To try and get where I ended up, let's first try and understand where I began. There are two things in life that I know for certain. One is that there are two things that I know for certain, but I can never remember what the first thing is. The second thing I know for certain is I do not watch wrestling.
Wrestling isn't a sport. Wrestling is a haphazardly created soap opera with folding chairs and fire extinguishers. At least soap operas have diamonds and glitz. Wrestling is the cubic zirconia of the gem world. It's a fake.
That's what I thought. It was this second thing that I knew for certain that I was thinking when I was sitting and thinking about dinner.
Then in came trouble. In came Shannon. He's a bartender down the street at the local dive bar. Shannon pulled up a seat and asked if I'd watched the WWF pay per-view from the night before. Rock was the new champion, he said. It was the Rock's sixth championship. Of course I watched it. That's what I said to him. And after spending money on the WWF, I then took a bath in hydrochloric acid paying specific attention to washing my genitals.

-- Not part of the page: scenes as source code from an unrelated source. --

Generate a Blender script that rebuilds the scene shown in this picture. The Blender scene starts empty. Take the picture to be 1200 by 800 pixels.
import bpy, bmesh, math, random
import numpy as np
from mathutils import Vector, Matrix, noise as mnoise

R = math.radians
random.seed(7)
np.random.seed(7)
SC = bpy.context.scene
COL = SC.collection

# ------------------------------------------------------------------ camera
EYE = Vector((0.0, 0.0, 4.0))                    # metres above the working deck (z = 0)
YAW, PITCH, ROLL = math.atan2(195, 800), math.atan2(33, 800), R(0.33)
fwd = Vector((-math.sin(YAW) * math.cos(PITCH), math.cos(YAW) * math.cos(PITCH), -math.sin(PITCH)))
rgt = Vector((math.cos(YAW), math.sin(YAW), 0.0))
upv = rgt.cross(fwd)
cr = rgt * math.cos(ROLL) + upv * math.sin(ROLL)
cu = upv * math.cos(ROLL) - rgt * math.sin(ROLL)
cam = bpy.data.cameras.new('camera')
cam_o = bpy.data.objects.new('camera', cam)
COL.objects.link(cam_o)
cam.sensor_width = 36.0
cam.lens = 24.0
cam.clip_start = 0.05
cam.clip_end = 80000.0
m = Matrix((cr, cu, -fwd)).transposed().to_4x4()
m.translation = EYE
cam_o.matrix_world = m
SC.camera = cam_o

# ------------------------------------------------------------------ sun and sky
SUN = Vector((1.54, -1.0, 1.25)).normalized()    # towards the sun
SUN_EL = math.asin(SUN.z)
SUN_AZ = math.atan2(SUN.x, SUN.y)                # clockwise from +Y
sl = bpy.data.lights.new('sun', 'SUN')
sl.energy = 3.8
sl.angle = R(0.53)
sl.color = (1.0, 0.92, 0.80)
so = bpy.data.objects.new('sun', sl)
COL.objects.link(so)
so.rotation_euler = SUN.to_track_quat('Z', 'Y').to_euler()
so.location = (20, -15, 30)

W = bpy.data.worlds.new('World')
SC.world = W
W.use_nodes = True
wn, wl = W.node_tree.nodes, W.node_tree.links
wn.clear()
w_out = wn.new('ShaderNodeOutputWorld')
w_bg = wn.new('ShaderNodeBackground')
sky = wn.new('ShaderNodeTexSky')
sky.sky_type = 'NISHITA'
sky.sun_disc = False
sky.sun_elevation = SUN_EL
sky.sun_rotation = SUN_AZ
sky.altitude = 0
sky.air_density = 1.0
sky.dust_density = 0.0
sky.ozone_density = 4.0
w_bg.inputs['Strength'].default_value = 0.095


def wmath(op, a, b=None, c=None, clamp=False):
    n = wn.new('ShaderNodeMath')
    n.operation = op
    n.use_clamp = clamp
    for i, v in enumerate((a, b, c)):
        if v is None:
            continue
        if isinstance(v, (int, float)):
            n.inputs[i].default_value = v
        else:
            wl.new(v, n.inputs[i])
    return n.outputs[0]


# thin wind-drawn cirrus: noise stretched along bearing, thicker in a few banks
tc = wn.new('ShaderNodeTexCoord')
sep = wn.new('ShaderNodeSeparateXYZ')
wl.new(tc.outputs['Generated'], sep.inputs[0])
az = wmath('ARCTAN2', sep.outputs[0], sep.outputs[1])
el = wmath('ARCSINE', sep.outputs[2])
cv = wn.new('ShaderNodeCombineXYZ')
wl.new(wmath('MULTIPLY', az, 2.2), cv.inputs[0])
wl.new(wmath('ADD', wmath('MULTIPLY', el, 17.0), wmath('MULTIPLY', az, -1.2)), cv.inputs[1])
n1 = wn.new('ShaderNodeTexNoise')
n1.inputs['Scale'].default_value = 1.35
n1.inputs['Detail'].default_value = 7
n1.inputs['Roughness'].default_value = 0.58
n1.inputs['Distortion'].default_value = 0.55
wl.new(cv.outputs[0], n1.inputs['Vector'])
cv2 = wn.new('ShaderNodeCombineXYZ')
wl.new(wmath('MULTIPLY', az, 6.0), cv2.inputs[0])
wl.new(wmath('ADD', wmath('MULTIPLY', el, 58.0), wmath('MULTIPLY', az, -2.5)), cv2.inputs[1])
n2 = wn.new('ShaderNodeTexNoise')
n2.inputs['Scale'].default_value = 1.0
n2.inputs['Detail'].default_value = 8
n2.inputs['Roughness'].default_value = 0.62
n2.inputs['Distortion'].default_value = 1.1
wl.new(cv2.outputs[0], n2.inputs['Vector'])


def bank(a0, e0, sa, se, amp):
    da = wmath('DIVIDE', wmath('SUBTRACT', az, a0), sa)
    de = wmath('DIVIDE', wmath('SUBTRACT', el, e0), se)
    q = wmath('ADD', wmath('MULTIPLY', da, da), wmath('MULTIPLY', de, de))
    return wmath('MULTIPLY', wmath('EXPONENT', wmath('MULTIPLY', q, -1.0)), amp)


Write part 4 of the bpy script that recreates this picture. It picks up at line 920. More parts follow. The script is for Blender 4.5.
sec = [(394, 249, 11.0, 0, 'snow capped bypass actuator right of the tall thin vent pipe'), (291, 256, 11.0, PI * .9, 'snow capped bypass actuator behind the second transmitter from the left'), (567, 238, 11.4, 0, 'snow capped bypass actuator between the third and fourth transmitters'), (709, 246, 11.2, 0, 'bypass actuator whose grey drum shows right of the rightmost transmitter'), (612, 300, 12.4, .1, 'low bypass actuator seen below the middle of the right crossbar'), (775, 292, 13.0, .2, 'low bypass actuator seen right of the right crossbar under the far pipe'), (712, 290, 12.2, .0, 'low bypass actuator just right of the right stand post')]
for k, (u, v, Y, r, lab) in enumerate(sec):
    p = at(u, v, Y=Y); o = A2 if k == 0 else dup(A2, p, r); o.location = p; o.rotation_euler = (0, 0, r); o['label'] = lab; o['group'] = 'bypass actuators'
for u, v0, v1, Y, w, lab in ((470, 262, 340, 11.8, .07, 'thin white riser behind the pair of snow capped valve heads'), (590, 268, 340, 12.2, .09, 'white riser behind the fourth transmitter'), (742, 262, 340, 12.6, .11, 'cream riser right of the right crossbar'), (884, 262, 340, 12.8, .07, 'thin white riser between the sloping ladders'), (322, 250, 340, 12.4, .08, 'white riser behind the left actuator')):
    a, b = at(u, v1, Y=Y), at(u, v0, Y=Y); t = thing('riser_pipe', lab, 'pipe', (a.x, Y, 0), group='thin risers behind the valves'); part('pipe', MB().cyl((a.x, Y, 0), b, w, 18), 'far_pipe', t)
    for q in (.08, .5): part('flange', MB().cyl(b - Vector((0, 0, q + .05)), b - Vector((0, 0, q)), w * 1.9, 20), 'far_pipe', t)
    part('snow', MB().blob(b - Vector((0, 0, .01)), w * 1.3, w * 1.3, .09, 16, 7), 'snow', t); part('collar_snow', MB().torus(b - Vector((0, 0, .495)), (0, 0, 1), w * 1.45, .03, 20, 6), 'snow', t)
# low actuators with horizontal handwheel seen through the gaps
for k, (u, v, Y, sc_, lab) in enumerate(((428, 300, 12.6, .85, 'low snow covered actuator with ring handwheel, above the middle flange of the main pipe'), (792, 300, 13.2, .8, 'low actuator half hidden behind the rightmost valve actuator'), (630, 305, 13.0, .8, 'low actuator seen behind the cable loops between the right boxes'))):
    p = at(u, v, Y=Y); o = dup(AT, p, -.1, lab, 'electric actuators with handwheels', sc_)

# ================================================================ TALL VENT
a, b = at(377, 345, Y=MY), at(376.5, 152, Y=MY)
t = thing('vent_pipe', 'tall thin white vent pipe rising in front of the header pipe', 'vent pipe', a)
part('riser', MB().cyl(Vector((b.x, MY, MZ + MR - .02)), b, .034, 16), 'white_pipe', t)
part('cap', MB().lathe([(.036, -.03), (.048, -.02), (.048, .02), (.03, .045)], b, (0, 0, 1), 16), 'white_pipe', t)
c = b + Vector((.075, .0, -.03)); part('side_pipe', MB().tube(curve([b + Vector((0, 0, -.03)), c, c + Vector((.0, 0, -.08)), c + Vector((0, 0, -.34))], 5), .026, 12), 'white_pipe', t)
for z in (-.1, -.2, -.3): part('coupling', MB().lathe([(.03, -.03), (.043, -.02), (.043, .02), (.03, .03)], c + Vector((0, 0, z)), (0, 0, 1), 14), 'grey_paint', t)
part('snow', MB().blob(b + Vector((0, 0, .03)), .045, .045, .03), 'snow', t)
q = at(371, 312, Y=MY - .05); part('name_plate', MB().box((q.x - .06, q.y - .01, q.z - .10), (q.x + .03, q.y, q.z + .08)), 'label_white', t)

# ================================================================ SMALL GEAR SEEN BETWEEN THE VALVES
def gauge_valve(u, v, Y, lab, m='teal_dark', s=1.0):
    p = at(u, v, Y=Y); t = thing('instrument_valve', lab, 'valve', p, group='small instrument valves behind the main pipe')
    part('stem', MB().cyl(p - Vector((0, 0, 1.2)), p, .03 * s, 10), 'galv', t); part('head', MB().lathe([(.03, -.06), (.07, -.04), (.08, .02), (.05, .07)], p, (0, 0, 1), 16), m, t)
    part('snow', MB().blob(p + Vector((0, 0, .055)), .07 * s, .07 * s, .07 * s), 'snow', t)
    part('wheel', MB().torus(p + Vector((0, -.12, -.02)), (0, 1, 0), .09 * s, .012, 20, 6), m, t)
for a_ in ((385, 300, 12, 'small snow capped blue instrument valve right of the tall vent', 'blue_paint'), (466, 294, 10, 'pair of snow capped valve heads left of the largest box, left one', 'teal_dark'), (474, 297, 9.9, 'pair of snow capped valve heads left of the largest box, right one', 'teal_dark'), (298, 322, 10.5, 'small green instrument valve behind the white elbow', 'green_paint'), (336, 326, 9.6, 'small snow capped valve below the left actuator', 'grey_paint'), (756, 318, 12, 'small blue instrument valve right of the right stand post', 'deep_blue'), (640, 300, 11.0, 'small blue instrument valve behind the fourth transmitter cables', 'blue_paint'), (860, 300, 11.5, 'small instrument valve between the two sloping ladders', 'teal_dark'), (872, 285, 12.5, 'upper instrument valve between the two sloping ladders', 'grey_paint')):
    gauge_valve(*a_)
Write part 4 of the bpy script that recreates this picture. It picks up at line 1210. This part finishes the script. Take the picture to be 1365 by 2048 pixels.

Shannon knew I was kidding. Of course he knew, he's a wrestling fanatic. He knows fake. What he didn't know was that I didn't know what the "Rock" was. Let alone, "who" the Rock is. For that matter, I don't even know when Bo and Hope will realize they took home the wrong baby on Days of Our Lives?
As I listened to Shannon talk about wrestlers with names like The Undertaker, Slap Nuts and Stonecold, we split a pitcher of beer.
At about this point, Moon Dog (not a wrestler, but a cook) came out of the kitchen and gave us a run down on the menu.
If I'd take a bartender's advice on beer, it would only make sense to take a cook's advice on the dinner. Like a mother with facial hair and tattoos, Moon Dog suggested we start our meal by eating some vegetables.
We ordered a couple more pitchers of beer and, in public, started croaking like the cartoon frogs "Bud-Weis-er." Then I remembered what that first thing was in life I always remember, but also always forget. And it's that beer makes you do things you later regret, beer makes you act stupid and beer makes you say, "Yeah, I'll come to your house and watch wrestling." And that's how it happened.
Beer, darn liquid life. That's how I ended up at Shannon's house with hundreds of wrestling figurines and nine wrestling fans/freaks surrounding the cathode ray god of television.
And next week, man oh man, that Mr. Rock better watch out, because he's going to be cookin' up some Stone Cold Steve Austin trouble. Hopefully Steve's knees will be out of their braces, otherwise, even Molly Holly will kick his ACL tendon weakened ass. That is, of course, if her silicon doesn't pop when the ninja wrestler stealthy sneaks into the ring giving the ole Hong Kong Phooey to Stephanie McMahon-Helmsley, the daughter of Vince McMahon, the owner of the WWF and the XFL. Luckily, to fight the good fight, there's a group of wrestlers that dress up like Mormon missionaries and call themselves the Right to Censor and, with pile driver-prayers, trash can pennants and rosary beads made out of metal folding chairs they'll keep everyone on the straight and narrow.
Like sands through the hourglass, so are the Days of Our WrestleMania.